Problem: Will you output all of the data below exactly, omitting the images?

Entries with scene source code
++++++++++

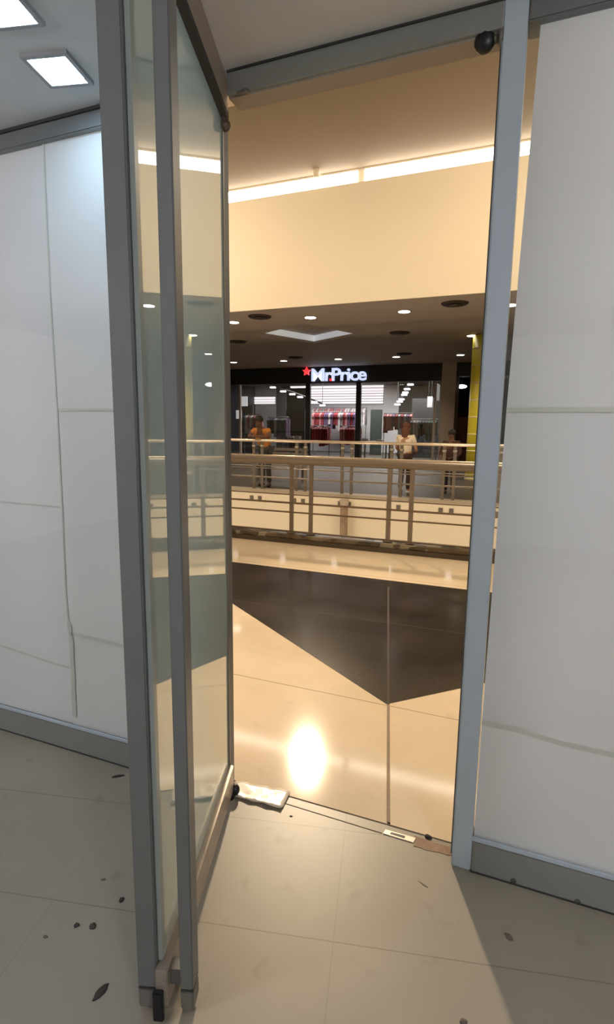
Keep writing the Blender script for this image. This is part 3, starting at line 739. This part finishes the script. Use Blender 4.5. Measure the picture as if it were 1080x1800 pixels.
# garment racks
def rack(px, Y, wid, cols, label, top=1.55):
    x = X(px, 760, Y); r_ = empty('clothes_rack', (x, Y, 0)); tag(r_, label, 'clothes rack', 'clothes racks in the far shop')
    q = MB()
    for s in (-1, 1):
        q.cyl((x + s * wid / 2, Y, 0.02), (x + s * wid / 2, Y, top), 0.02, seg=8); q.box(x + s * wid / 2 - .03, x + s * wid / 2 + .03, Y - .3, Y + .3, 0, 0.03)
    q.cyl((x - wid / 2, Y, top), (x + wid / 2, Y, top), 0.02, seg=8)
    q.build('frame', ALU_D, r_)
    n = int(wid / 0.13)
    for k in range(n):
        gx = x - wid / 2 + (k + .5) * wid / n; h = random.uniform(0.6, 0.95); col = random.choice(cols)
        g_ = MB(); w2 = 0.055; dy = random.uniform(-.04, .04)
        prof = [(0.05, 0.0), (0.22, -0.10), (0.23, -0.22), (0.19, -0.35), (0.22, -h), (-0.22, -h), (-0.19, -0.35), (-0.23, -0.22), (-0.22, -0.10), (-0.05, 0.0)]
        A_ = [g_.bm.verts.new((gx - w2, Y + dy + a * 1.2, top - 0.05 + b)) for a, b in prof]; B_ = [g_.bm.verts.new((gx + w2, Y + dy + a * 1.2, top - 0.05 + b)) for a, b in prof]
        g_.bm.faces.new(A_[::-1]); g_.bm.faces.new(B_)
        for i in range(len(prof)): g_.bm.faces.new((A_[i], A_[(i + 1) % len(prof)], B_[(i + 1) % len(prof)], B_[i]))
        g_.build('garment', cloth(col), r_)
_cl = {}
def cloth(c):
    if c not in _cl: _cl[c] = mat('cloth_%d' % len(_cl), c, 0.85, var=0.2, vscale=6)
    return _cl[c]
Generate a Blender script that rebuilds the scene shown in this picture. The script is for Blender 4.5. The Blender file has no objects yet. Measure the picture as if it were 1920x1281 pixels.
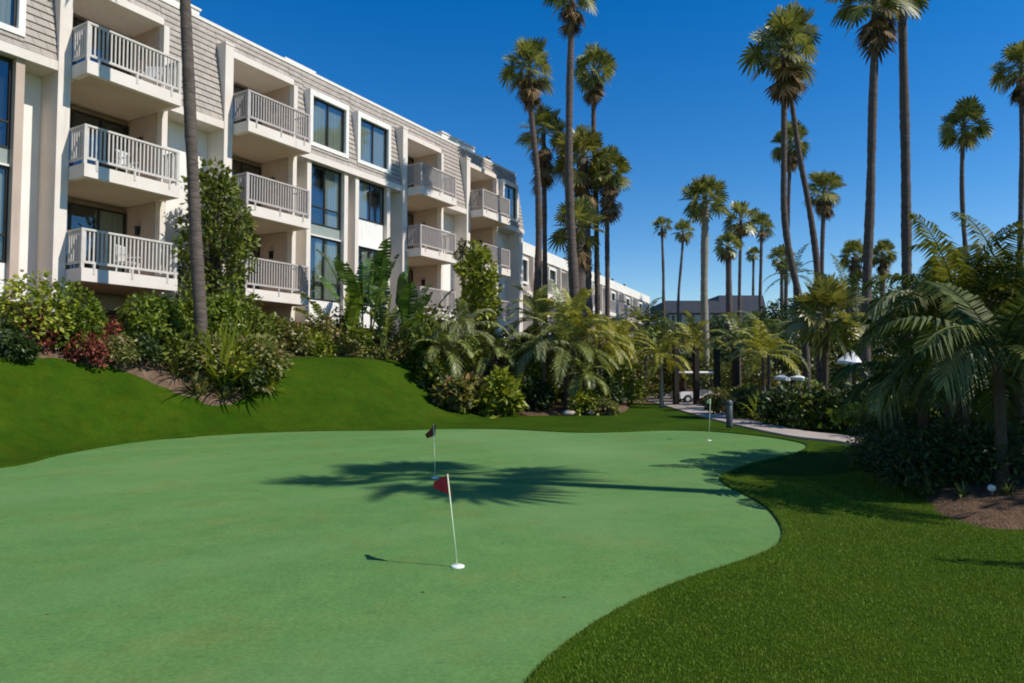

++++++++++

Answer to this exercise:
Keep writing the Blender script for this image. This is part 3, starting at line 739. This part finishes the script. Use Blender 4.5. Measure the picture as if it were 1080x1800 pixels.
# garment racks
def rack(px, Y, wid, cols, label, top=1.55):
    x = X(px, 760, Y); r_ = empty('clothes_rack', (x, Y, 0)); tag(r_, label, 'clothes rack', 'clothes racks in the far shop')
    q = MB()
    for s in (-1, 1):
        q.cyl((x + s * wid / 2, Y, 0.02), (x + s * wid / 2, Y, top), 0.02, seg=8); q.box(x + s * wid / 2 - .03, x + s * wid / 2 + .03, Y - .3, Y + .3, 0, 0.03)
    q.cyl((x - wid / 2, Y, top), (x + wid / 2, Y, top), 0.02, seg=8)
    q.build('frame', ALU_D, r_)
    n = int(wid / 0.13)
    for k in range(n):
        gx = x - wid / 2 + (k + .5) * wid / n; h = random.uniform(0.6, 0.95); col = random.choice(cols)
        g_ = MB(); w2 = 0.055; dy = random.uniform(-.04, .04)
        prof = [(0.05, 0.0), (0.22, -0.10), (0.23, -0.22), (0.19, -0.35), (0.22, -h), (-0.22, -h), (-0.19, -0.35), (-0.23, -0.22), (-0.22, -0.10), (-0.05, 0.0)]
        A_ = [g_.bm.verts.new((gx - w2, Y + dy + a * 1.2, top - 0.05 + b)) for a, b in prof]; B_ = [g_.bm.verts.new((gx + w2, Y + dy + a * 1.2, top - 0.05 + b)) for a, b in prof]
        g_.bm.faces.new(A_[::-1]); g_.bm.faces.new(B_)
        for i in range(len(prof)): g_.bm.faces.new((A_[i], A_[(i + 1) % len(prof)], B_[(i + 1) % len(prof)], B_[i]))
        g_.build('garment', cloth(col), r_)
_cl = {}
def cloth(c):
    if c not in _cl: _cl[c] = mat('cloth_%d' % len(_cl), c, 0.85, var=0.2, vscale=6)
    return _cl[c]
Generate a Blender script that rebuilds the scene shown in this picture. The script is for Blender 4.5. The Blender file has no objects yet. Measure the picture as if it were 1920x1281 pixels.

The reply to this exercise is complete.